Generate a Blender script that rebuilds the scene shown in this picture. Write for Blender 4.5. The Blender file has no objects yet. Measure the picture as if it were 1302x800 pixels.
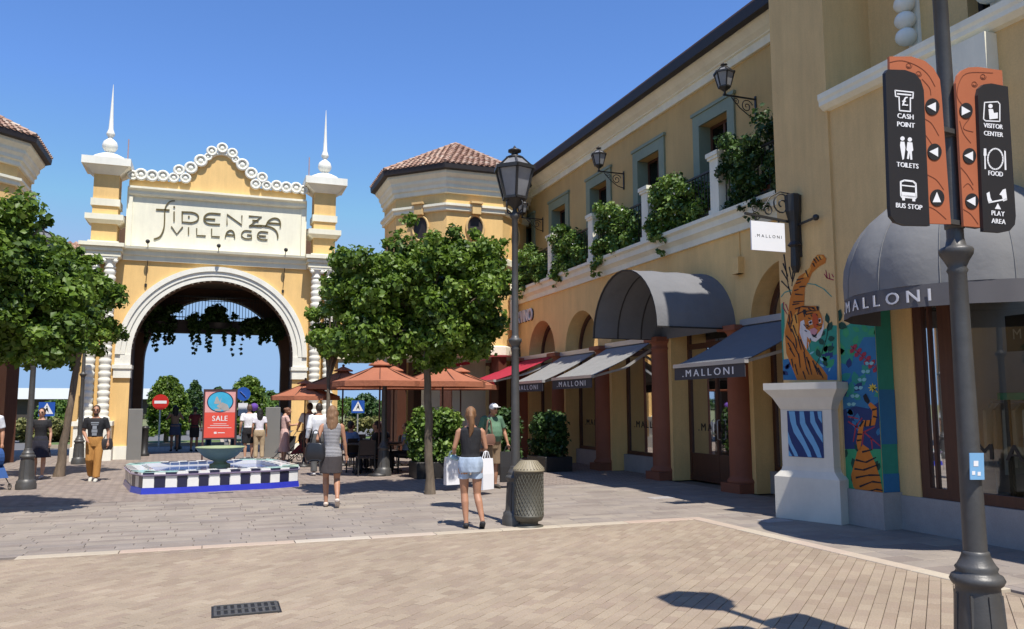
import bpy, bmesh, math, random
import numpy as np
from mathutils import Vector, Matrix, noise

# ------------------------------------------------------------------ camera, sky, sun
S = bpy.context.scene
COL = S.collection
rad = math.radians
CAM_H = 1.70
FPX = 1030.0
PITCH, YAW, ROLL = rad(6.37), rad(20.19), rad(-0.14)
Fv = Vector((math.sin(YAW)*math.cos(PITCH), math.cos(YAW)*math.cos(PITCH), math.sin(PITCH)))
R0 = Vector((math.cos(YAW), -math.sin(YAW), 0)); U0 = R0.cross(Fv)
Rv = math.cos(ROLL)*R0 + math.sin(ROLL)*U0
Uv = -math.sin(ROLL)*R0 + math.cos(ROLL)*U0
cd = bpy.data.cameras.new('camera'); cam = bpy.data.objects.new('camera', cd); COL.objects.link(cam)
cam.matrix_world = Matrix(((Rv.x, Uv.x, -Fv.x, 0), (Rv.y, Uv.y, -Fv.y, 0), (Rv.z, Uv.z, -Fv.z, CAM_H), (0, 0, 0, 1)))
cd.sensor_width = 36; cd.lens = FPX/1302*36; cd.clip_end = 5000; cd.clip_start = 0.05
S.camera = cam
SUN_EL, SUN_K = rad(63.0), 0.10
sun_dir = Vector((SUN_K, -1, 0)).normalized()*math.cos(SUN_EL) + Vector((0, 0, math.sin(SUN_EL)))
w = bpy.data.worlds.new('World'); S.world = w; w.use_nodes = True
wn = w.node_tree; bg = wn.nodes['Background']
sky = wn.nodes.new('ShaderNodeTexSky'); sky.sky_type = 'NISHITA'; sky.sun_disc = False
sky.sun_elevation = SUN_EL; sky.sun_rotation = math.atan2(sun_dir.x, sun_dir.y)
sky.air_density = 1.0; sky.dust_density = 0.0; sky.ozone_density = 6.0; sky.altitude = 400
hsv = wn.nodes.new('ShaderNodeHueSaturation'); hsv.inputs['Saturation'].default_value = 1.12; hsv.inputs['Value'].default_value = 1.22; hsv.inputs['Hue'].default_value = 0.508
wn.links.new(sky.outputs[0], hsv.inputs['Color']); cap = wn.nodes.new('ShaderNodeMix'); cap.data_type = 'RGBA'; cap.blend_type = 'DARKEN'; cap.inputs[0].default_value = 1.0; cap.inputs[7].default_value = (1.95, 3.1, 4.9, 1)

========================

--- Exercise directions ---
Write out each line of the data exactly; the images should be left out.

--- Full response ---
Generate a Blender script that rebuilds the scene shown in this picture. Write for Blender 4.5. The Blender file has no objects yet. Measure the picture as if it were 1302x800 pixels.
import bpy, bmesh, math, random
import numpy as np
from mathutils import Vector, Matrix, noise

# ------------------------------------------------------------------ camera, sky, sun
S = bpy.context.scene
COL = S.collection
rad = math.radians
CAM_H = 1.70
FPX = 1030.0
PITCH, YAW, ROLL = rad(6.37), rad(20.19), rad(-0.14)
Fv = Vector((math.sin(YAW)*math.cos(PITCH), math.cos(YAW)*math.cos(PITCH), math.sin(PITCH)))
R0 = Vector((math.cos(YAW), -math.sin(YAW), 0)); U0 = R0.cross(Fv)
Rv = math.cos(ROLL)*R0 + math.sin(ROLL)*U0
Uv = -math.sin(ROLL)*R0 + math.cos(ROLL)*U0
cd = bpy.data.cameras.new('camera'); cam = bpy.data.objects.new('camera', cd); COL.objects.link(cam)
cam.matrix_world = Matrix(((Rv.x, Uv.x, -Fv.x, 0), (Rv.y, Uv.y, -Fv.y, 0), (Rv.z, Uv.z, -Fv.z, CAM_H), (0, 0, 0, 1)))
cd.sensor_width = 36; cd.lens = FPX/1302*36; cd.clip_end = 5000; cd.clip_start = 0.05
S.camera = cam
SUN_EL, SUN_K = rad(63.0), 0.10
sun_dir = Vector((SUN_K, -1, 0)).normalized()*math.cos(SUN_EL) + Vector((0, 0, math.sin(SUN_EL)))
w = bpy.data.worlds.new('World'); S.world = w; w.use_nodes = True
wn = w.node_tree; bg = wn.nodes['Background']
sky = wn.nodes.new('ShaderNodeTexSky'); sky.sky_type = 'NISHITA'; sky.sun_disc = False
sky.sun_elevation = SUN_EL; sky.sun_rotation = math.atan2(sun_dir.x, sun_dir.y)
sky.air_density = 1.0; sky.dust_density = 0.0; sky.ozone_density = 6.0; sky.altitude = 400
hsv = wn.nodes.new('ShaderNodeHueSaturation'); hsv.inputs['Saturation'].default_value = 1.12; hsv.inputs['Value'].default_value = 1.22; hsv.inputs['Hue'].default_value = 0.508
wn.links.new(sky.outputs[0], hsv.inputs['Color']); cap = wn.nodes.new('ShaderNodeMix'); cap.data_type = 'RGBA'; cap.blend_type = 'DARKEN'; cap.inputs[0].default_value = 1.0; cap.inputs[7].default_value = (1.95, 3.1, 4.9, 1)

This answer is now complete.